Nella partita europea c'è una parola che dimostra la distanza tra l'area di sinistra, dai popolari e quella parte della destra che va sotto il nome di conservatori: pragmatismo. Socialisti, liberali e verdi hanno innalzato barricate per evitare che l'Italia, con il conservatore Raffaele Fitto, avesse una vicepresidenza esecutiva, ma Ursula von der Leyen, seguendo la logica dei popolari e l'insegnamento di Angela Merkel, non gli ha dato peso ed è andata avanti come un treno, salvaguardando e valorizzando il posizionamento centrale che occupa nel Parlamento di Strasburgo. Di fatto un epilogo scritto da mesi perché, com'è nello stile del Ppe che tollera l'ideologia solo a piccole dosi, l'attuale presidente della Commissione europea ha coniugato il patto politico con la sua vecchia maggioranza con l'intesa personale con Giorgia Meloni assicurandosi così, nei fatti, un serbatoio di voti per mediare sui dossier delicati, quelli su cui il Ppe ha visioni differenti, più moderate, rispetto ai suoi alleati tradizionali. Voti che, in minima parte, la von der Leyen aveva già avuto come segnale il giorno della sua elezione (il ministro degli Esteri lo ha gridato ai quattro venti invano). Ecco perché tutta la vulgata dell'Italia isolata in Europa è stata un wishful thinking della sinistra fin dall'inizio che è rimbalzato per mesi sui giornali d'area, una vera patacca visto che la presidente della Commissione non è venuta mai meno all'intesa «non detta» con la premier italiana. E non poteva essere altrimenti perché le elezioni europee sono state vinte dai popolari che si sono conquistati il diritto di dare le carte in Europa. Non certo dai socialisti, dai liberali di Macron o dai verdi e per alcuni versi neppure da una destra che non è andata male nelle urne ma su posizioni che l'hanno messa ai margini degli equilibri europei (i commenti del generale Vannacci sulla commissione sono quelli di chi vive sulla luna).

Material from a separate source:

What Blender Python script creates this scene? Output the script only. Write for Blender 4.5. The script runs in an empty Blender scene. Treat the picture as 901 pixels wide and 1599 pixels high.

Pragmatismo, appunto. Ecco probabilmente il Pd avrebbe fatto meglio, molto meglio, a battersi per deleghe ancor di maggior peso per il commissario italiano, non che quelle avute siano trascurabili visto che il fondo di coesione è fondamentale per il nostro meridione, ma magari premendo sulla von der Leyen affinché lasciasse nelle mani di Fitto, secondo i pronostici della vigilia, tutta la delega sul Pnrr che ora dovrà dividere con un altro commissario, il lettone Valdis Dombrovskis. Ci avrebbe guadagnato in immagine e avrebbe assicurato all'Italia un ruolo maggiore nella gestione di un dossier strategico per il Paese. Invece, ancora ieri i vertici del Pd non avevano espresso un endorsement ufficiale su Fitto, rimandando il loro giudizio all'esame in Commissione come se davvero il partito della Schlein (foto) potesse negare il proprio appoggio al candidato italiano mettendosi sotto le suole l'interesse nazionale o se nell'audizione il personaggio, con la sua storia, potesse sgarrare di un virgola sul tema dell'europeismo.
Insomma, una battaglia su niente e un'occasione persa. Magari per stare appresso ai grillini che hanno già annunciato di votare contro Fitto adducendo motivazione ideologiche.
Grillini che per pragmatismo, o meglio dire opportunismo se non addirittura paraculismo, non sono secondi a nessuno: a Strasburgo infatti sparano contro il candidato del centro-destra, ma a Roma sono pronti a far passare il candidato del governo, Simona Agnes, per la presidenza della Rai per ritagliarsi uno spazio nella tv pubblica. Una lezione di cui la Schlein dovrebbe far tesoro per le istruzioni per l'uso del «campo largo».